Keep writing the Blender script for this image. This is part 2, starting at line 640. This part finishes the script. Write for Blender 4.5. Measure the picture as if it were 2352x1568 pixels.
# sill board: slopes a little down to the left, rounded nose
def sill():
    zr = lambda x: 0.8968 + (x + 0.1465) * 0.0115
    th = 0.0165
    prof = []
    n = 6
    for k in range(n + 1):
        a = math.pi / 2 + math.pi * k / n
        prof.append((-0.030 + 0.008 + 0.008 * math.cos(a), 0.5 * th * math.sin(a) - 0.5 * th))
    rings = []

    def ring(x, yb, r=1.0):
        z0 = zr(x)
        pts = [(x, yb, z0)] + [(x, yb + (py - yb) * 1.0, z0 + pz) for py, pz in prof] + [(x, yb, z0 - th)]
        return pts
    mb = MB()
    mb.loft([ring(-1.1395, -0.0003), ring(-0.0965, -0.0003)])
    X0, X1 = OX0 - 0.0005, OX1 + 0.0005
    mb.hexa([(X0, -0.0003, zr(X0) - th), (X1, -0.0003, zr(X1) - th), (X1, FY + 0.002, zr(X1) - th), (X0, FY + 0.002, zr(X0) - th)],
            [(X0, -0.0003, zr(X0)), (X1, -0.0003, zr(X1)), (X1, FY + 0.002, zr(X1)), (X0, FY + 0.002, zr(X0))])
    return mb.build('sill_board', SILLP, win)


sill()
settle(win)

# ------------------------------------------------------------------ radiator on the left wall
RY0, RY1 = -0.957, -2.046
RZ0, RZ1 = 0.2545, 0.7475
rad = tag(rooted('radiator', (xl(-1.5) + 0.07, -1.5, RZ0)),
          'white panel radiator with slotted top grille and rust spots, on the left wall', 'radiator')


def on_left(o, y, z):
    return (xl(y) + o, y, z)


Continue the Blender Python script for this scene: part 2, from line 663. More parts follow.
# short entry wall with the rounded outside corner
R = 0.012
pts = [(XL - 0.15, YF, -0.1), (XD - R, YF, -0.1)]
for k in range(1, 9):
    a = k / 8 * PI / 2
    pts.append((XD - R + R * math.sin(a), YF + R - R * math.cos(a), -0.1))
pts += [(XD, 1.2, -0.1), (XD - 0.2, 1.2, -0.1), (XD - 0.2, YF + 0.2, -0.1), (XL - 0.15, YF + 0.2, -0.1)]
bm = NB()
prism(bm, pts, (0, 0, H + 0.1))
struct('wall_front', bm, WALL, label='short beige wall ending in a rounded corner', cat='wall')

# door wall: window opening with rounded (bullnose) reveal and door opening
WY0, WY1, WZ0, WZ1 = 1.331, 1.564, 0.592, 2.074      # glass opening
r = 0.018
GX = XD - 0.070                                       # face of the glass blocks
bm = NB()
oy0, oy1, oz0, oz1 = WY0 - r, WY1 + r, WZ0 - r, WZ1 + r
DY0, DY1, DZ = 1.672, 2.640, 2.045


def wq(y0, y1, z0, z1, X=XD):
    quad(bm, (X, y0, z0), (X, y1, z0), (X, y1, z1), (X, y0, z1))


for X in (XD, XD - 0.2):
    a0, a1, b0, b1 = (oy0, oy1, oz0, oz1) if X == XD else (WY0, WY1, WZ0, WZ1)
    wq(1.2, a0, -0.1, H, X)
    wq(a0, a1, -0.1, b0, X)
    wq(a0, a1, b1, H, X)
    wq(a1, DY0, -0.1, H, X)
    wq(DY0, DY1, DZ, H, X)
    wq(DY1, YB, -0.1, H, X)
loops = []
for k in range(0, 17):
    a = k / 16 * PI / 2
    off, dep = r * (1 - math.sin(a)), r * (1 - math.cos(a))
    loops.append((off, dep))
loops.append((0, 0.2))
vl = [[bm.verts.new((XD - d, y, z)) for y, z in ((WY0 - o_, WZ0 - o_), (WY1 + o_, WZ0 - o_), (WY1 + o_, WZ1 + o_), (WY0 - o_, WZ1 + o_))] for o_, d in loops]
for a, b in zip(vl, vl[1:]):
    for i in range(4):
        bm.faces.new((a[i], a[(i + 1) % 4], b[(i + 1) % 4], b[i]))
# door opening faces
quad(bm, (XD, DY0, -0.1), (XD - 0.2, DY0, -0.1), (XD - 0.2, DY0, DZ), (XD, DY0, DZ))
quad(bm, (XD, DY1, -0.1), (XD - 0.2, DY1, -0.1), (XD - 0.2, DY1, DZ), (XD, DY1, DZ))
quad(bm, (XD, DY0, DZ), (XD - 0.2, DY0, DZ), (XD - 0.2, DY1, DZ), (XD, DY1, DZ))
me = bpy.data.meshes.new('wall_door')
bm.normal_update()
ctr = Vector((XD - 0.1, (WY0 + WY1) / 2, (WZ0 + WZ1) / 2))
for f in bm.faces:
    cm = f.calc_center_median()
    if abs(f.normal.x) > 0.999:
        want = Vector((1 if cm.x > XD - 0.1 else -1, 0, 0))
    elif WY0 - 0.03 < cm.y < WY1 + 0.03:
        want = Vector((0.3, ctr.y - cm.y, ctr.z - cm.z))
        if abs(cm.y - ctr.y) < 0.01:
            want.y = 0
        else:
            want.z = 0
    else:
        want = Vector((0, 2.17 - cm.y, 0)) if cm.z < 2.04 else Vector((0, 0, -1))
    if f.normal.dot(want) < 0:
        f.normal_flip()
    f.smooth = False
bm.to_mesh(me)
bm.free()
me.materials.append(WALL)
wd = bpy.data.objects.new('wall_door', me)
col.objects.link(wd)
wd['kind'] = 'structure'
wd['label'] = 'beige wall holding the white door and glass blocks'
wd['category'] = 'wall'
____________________
Instructions for the task → Report all lines of the data that include the word "script".

Problem solution →
Keep writing the Blender script for this image. This is part 2, starting at line 640. This part finishes the script. Write for Blender 4.5. Measure the picture as if it were 2352x1568 pixels.
Continue the Blender Python script for this scene: part 2, from line 663. More parts follow.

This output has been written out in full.